Identify the lines that contain the string "were" and report only how many there are.

**** MATERIAL SHOWN ****

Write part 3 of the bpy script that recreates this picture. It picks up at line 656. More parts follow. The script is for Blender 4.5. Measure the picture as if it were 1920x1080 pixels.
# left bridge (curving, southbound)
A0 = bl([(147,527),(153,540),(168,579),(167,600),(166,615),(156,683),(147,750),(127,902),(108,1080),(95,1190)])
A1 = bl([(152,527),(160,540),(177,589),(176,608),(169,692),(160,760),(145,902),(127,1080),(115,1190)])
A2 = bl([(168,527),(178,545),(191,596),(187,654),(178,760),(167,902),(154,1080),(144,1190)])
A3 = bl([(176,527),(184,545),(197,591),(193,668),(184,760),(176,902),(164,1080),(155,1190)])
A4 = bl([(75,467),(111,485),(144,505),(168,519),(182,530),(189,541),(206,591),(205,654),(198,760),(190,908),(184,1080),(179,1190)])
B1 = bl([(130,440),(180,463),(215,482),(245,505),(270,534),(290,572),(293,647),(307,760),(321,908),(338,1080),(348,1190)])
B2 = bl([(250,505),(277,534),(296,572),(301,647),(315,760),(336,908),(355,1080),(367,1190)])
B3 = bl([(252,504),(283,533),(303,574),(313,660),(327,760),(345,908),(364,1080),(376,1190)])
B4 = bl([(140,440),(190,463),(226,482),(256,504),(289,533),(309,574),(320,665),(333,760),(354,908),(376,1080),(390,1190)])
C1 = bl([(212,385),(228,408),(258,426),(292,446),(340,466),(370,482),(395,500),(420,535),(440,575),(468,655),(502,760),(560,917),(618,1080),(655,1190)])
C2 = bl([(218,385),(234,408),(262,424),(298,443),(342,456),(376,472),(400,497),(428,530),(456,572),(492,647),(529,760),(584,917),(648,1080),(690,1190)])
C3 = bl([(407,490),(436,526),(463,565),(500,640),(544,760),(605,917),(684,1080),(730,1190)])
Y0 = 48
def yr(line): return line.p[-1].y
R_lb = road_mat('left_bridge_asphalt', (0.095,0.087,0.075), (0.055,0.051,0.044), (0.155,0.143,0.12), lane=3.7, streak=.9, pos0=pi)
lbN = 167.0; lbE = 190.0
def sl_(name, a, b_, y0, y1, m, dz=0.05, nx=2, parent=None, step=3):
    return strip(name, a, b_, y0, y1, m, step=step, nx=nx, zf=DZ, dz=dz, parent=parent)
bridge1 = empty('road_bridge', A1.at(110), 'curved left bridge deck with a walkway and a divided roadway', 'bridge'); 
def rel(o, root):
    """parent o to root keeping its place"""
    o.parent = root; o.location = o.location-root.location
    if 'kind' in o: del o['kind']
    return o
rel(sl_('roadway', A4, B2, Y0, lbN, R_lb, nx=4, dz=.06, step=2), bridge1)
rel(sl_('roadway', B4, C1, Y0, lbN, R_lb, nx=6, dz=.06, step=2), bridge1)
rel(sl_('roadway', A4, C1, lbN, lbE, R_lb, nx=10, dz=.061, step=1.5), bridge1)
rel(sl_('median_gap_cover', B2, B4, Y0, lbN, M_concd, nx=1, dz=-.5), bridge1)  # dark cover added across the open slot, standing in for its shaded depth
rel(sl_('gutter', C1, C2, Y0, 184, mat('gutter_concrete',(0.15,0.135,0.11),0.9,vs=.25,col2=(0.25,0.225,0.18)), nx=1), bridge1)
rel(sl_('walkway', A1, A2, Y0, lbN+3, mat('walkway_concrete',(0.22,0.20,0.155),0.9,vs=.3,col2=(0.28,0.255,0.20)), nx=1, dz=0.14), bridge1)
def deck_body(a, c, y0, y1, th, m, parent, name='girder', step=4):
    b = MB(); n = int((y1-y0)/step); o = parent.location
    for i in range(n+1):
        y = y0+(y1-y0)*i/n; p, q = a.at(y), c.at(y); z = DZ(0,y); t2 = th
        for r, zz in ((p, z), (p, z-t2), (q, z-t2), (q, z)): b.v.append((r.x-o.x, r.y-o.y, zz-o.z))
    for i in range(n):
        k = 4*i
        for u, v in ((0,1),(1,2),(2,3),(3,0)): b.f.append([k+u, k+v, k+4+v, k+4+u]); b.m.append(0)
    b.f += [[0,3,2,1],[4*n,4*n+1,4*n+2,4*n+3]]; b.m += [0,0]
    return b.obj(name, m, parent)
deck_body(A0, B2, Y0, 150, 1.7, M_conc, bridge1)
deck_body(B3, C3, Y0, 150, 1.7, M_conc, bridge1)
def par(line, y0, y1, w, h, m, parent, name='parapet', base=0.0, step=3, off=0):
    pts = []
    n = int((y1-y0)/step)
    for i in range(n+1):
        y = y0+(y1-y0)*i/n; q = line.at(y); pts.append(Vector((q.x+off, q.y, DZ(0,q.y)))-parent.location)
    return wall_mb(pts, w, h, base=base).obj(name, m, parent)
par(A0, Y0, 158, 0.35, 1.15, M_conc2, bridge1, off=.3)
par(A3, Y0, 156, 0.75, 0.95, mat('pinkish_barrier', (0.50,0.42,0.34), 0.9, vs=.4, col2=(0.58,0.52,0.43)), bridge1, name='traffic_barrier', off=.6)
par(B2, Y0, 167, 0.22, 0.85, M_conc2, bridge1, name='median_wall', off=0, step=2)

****
**** MATERIAL SHOWN ****

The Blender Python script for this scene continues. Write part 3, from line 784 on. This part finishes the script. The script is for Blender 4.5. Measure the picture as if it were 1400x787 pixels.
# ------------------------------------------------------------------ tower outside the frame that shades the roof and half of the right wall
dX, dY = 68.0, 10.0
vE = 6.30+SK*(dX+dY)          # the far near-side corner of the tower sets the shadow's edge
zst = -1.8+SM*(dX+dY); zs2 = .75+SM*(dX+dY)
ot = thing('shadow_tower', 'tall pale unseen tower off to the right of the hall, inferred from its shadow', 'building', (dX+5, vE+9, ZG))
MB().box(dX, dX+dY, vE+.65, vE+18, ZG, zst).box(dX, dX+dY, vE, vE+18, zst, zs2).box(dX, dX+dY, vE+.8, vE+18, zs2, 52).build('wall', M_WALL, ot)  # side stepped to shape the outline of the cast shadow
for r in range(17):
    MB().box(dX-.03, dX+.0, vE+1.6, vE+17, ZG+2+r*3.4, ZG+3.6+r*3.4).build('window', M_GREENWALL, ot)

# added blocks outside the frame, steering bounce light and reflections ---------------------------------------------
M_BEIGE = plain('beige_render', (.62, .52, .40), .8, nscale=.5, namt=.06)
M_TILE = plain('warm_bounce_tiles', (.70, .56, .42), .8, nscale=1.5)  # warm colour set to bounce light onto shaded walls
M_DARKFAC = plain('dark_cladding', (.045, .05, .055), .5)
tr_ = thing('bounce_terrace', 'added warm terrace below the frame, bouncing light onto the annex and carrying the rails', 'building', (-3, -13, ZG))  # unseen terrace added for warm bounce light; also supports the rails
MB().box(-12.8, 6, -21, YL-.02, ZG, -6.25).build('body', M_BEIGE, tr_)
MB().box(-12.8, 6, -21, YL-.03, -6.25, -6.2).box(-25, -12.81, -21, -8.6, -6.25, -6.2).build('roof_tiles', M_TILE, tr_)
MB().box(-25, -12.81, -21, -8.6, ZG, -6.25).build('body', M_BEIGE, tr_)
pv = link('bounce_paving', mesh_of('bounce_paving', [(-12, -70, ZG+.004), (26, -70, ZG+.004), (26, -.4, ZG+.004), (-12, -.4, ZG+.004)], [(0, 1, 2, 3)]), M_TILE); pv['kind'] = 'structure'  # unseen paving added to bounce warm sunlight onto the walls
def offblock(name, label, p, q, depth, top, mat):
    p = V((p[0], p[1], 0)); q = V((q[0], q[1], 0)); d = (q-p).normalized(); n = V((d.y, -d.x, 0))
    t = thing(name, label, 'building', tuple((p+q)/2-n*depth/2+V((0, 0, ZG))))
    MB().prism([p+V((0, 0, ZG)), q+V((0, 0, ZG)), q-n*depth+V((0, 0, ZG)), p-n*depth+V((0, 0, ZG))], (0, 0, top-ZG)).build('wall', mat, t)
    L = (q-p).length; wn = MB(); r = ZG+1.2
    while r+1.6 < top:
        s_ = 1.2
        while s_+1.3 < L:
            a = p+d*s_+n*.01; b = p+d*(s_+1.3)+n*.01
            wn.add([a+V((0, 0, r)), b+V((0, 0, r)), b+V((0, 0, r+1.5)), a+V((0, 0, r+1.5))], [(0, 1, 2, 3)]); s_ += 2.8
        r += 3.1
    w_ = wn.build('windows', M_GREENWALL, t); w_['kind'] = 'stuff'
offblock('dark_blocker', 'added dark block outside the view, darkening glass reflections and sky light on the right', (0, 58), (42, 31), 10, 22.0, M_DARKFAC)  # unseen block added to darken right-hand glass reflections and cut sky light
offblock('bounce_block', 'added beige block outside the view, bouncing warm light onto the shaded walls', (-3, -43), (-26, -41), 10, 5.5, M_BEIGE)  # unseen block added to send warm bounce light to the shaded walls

****

ANSWER TO THIS PROBLEM - 2